According to Cal-(IT)2’s Smarr, grid-intensive applications “will require a large-scale distributed information infrastructure based on petascale computing, exabyte storage, and terabit networks.” A petaflop is one-thousand-times faster than today’s speediest parallel computers, which process one trillion floating-point operations per second (teraflops). An exabyte is a billion gigabytes of storage, and terabit networks will transmit data at one trillion bits per secondsome 20 million times faster than a dialup 56K Internet connection.

The southern California- and Chicago-based research teams already collaborate on large-scale cluster networking projects and plan to prototype the OptIPuter initially on campus, metropolitan and state-wide optical fiber networks (including the Corporation for Education Network Initiatives in California’s experimental developmental network CalREN-XD in California, and the Illinois Wired / Wireless Infrastructure for Research and Education [I-WIRE] in Illinois).

Private companies will also collaborate with university researchers on the project. IBM is providing systems architecture and performance help, and Telcordia Technologies will work closely with the network research teams to contribute its optical networking expertise. “The OptIPuter project has the potential for extraordinary innovations in both computing and networking, and we are pleased to be a part of this team of highly qualified and experienced researchers,” said Richard S. Wolff, Vice President of Applied Research at Telcordia. Further, the San Diego Telecom Council, which boasts a membership of 300 telecom companies, has expressed interest in extending OptIPuter links to a variety of public- and private-sector sites in San Diego County.

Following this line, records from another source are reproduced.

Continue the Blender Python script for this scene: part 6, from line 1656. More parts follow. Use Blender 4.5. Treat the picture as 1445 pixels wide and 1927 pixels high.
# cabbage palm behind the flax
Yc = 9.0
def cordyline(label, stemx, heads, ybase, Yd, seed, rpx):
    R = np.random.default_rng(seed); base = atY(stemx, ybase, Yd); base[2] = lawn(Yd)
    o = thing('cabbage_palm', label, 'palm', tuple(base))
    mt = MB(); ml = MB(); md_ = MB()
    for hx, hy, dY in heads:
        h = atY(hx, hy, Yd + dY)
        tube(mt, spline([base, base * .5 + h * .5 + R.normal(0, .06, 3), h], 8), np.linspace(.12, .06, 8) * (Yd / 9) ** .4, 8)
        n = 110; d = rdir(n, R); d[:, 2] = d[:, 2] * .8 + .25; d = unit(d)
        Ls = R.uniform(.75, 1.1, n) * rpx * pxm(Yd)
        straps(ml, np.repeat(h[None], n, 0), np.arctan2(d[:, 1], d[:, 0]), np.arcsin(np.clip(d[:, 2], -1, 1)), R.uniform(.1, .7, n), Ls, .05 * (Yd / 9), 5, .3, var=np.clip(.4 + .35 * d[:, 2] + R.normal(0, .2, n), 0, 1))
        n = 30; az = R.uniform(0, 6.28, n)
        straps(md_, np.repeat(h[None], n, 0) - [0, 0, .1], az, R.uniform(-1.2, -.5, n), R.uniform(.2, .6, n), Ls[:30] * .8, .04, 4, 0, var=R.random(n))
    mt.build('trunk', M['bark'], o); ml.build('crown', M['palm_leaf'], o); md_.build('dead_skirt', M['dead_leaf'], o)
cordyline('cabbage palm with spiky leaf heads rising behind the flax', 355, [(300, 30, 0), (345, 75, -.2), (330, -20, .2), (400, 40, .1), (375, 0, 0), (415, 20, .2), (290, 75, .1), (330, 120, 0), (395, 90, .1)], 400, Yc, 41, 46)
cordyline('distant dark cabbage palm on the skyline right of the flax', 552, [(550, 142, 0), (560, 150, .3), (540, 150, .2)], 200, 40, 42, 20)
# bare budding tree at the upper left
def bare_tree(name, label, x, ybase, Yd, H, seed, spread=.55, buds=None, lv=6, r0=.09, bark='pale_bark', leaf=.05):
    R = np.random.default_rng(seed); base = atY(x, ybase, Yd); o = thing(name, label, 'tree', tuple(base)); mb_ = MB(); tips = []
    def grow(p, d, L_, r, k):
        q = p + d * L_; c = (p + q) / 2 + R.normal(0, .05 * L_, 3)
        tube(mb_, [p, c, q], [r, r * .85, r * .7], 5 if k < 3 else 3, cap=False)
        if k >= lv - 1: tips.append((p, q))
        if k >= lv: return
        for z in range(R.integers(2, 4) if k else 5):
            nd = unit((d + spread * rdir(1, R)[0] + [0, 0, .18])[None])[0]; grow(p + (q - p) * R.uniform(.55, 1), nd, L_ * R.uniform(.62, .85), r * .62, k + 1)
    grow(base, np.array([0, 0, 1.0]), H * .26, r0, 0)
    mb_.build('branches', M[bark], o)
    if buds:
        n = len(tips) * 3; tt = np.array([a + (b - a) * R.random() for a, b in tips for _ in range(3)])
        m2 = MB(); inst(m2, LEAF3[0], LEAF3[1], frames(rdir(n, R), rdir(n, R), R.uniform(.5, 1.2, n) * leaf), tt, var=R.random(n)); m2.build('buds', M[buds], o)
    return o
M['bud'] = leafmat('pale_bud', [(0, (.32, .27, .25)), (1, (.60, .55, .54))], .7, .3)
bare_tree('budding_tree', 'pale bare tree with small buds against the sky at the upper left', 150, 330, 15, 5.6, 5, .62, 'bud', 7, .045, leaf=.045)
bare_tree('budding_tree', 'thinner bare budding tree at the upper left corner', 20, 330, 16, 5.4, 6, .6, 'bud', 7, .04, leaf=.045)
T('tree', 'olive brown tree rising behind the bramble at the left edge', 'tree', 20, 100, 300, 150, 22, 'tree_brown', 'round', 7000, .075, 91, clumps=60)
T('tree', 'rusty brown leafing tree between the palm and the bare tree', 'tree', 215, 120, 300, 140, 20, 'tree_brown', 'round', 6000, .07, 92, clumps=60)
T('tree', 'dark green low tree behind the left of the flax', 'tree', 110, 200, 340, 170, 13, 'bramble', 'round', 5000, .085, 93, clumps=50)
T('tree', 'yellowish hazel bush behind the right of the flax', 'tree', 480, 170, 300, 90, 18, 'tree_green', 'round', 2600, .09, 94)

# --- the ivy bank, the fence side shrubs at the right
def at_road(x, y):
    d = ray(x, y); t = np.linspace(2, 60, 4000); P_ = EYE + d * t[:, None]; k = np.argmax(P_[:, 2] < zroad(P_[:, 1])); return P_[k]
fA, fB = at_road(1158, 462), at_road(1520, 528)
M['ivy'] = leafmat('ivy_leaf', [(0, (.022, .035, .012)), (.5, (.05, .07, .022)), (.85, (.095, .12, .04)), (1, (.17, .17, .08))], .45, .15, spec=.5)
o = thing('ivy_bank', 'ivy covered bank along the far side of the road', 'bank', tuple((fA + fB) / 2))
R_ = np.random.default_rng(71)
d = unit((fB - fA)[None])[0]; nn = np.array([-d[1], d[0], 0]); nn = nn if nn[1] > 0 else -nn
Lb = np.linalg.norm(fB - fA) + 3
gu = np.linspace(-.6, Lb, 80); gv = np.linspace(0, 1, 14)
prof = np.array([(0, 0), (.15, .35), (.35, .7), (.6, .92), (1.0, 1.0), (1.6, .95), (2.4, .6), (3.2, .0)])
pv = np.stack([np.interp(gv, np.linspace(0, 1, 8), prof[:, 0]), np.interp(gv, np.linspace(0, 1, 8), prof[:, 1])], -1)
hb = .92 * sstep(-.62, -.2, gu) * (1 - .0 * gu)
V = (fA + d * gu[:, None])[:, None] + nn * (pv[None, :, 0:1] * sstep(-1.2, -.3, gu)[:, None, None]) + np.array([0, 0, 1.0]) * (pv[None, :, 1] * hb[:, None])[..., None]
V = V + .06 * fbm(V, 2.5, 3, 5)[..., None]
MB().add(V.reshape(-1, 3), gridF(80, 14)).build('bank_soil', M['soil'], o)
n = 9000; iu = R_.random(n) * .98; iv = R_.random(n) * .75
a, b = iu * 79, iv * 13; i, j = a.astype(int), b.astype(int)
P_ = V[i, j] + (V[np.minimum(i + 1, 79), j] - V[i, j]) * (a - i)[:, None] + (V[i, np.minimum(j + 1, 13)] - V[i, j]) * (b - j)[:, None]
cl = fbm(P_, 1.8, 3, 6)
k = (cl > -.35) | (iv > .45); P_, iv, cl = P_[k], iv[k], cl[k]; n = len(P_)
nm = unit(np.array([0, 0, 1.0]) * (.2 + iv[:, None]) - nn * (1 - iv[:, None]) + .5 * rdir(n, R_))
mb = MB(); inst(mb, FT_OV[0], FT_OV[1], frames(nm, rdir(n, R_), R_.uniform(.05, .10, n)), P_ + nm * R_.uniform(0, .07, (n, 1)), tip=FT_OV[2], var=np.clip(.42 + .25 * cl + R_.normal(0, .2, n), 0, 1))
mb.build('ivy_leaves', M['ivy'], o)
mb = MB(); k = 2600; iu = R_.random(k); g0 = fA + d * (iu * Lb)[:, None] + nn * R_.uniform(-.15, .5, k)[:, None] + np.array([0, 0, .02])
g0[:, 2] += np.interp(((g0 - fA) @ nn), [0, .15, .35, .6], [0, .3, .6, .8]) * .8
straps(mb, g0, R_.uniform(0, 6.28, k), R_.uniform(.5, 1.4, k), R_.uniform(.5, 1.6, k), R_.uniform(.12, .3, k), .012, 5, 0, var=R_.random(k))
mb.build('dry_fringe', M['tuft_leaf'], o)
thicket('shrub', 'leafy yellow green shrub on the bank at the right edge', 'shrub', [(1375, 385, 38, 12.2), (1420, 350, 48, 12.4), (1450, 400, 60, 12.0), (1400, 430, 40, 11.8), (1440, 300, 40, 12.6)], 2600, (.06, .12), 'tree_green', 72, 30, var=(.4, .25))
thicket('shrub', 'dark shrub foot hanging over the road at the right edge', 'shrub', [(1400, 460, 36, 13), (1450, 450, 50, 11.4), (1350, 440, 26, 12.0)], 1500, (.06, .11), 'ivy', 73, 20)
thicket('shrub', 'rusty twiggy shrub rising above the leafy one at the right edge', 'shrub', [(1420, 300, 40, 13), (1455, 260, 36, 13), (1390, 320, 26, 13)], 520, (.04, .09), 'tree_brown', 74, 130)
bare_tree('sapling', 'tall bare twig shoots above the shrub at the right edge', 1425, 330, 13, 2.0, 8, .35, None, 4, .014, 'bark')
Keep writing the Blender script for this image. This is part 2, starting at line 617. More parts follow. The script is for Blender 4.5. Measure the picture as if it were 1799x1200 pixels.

The project will also fund what is expected to be the country’s largest graduate-student program for optical networking research. The OptIPuter will also extend into undergraduate classrooms, with curricula and research opportunities to be developed for UCSD’s new Sixth College, whose inaugural freshman class in Fall 2002 will be the first to benefit from the college’s commitment to the use of ubiquitous connectivity technologies. Younger students will also be exposed to the vision of the OptIPuter, with field-based curricula concentrated on Lincoln Elementary School in suburban Chicago, and UCSD’s Preuss School (a San Diego City charter school for grades 6-12, enrolling low-income, first-generation college-bound students).